Joke – Racist – African American – Texas

“Run Nigga” Racist Joke

Joke – Racist – African American – American, Texas

“So Johnny’s in class one mornin’… little black boy Raymond comes walkin’ in and he’s all smiles ear to ear and he tells Johnny, he says, ‘my daddy got a new car yesterday, and Johnny, guess what his horn sounds like?’ And Johnny says, ‘I dunno, what’s his horn sound like?’ Raymond says, ‘well, when daddy pushes that horn, it says ‘haaaawnky.’ [informant laughs]. Now, he thought that was pretty funny. Johnny just kind of looks at him, and Johnny says, ‘Raymond, that ain’t nothin’. My daddy got a chainsaw and when he starts that thing up it says, ‘runnnnnn nigga nigga nigga nigga nigga nigga nigga.’”
(Note: Joke makes much more sense when heard. See audio file).

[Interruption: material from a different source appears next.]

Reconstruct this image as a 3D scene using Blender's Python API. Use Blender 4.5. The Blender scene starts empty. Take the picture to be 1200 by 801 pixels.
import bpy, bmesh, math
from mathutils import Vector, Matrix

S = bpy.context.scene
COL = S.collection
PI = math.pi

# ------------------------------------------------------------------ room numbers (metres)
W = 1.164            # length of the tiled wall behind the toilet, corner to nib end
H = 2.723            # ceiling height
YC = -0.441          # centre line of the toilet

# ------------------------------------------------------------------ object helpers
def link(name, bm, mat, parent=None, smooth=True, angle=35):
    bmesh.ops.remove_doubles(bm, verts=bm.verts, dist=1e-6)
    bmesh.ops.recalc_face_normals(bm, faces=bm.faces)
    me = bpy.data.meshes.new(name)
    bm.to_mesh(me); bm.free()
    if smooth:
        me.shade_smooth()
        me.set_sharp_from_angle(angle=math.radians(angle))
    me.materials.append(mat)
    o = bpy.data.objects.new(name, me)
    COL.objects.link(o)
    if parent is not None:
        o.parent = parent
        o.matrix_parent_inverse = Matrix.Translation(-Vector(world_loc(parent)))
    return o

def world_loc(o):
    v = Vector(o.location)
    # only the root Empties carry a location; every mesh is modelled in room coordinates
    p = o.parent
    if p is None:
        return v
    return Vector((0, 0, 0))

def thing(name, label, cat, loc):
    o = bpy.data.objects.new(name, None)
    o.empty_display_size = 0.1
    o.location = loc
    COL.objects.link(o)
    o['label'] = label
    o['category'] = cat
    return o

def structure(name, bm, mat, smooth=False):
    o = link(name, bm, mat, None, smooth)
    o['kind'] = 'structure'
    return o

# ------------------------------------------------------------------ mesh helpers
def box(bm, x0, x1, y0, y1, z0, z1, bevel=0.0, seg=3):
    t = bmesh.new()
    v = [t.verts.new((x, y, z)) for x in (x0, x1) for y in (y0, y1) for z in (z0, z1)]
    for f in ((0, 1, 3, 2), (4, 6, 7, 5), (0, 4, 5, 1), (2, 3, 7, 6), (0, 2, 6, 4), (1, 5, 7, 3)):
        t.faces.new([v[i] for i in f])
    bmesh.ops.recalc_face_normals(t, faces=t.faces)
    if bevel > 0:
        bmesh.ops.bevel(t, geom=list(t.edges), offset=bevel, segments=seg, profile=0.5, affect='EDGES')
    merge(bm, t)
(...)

The informant made it very clear that he is “not racist” as he told me this joke, as people often do when telling jokes framed around racial stereotypes and conflict. He also made it very clear, before telling me the joke, that it is “really racist.” The informant is fifty years old and from Texas, and has lived there all of his life. He claims that jokes such as this are still used among close friends, but that “it’s just funny, we’re not racists.” He also claims to have “black friends,” as if that serves as some sort of justification or proof that he is not racist. He claims that jokes such as these stem from the racism that existed in the south during his childhood. The informant told me how he remembers when schools were desegregated in the south, and how “the blacks were brought over in busses” to his school. He stated, “they didn’t want to be there as much as we didn’t want them there.” He claims that much of the conflict was two sided, a kind of mutual racism.
I agree that these jokes stem from a generation that experienced extreme racial conflict, but the fact that they are still used implies that they are still considered humorous. The fact that people still find these jokes humorous hints at the state of racism today, and shows that although it is much less prominent that in previous generation, subtle racism does still exist. Furthermore, this joke uses pejorative terms for both white people and black people (being “honky” for white people and “nigger” for black people), but the fact that the white person “wins” in the end shows an attempt to assert racial superiority. Simultaneously, the joke implies that white people are not the only perpetrators of racial stereotypes, perhaps in an attempt to justify these racist ideas.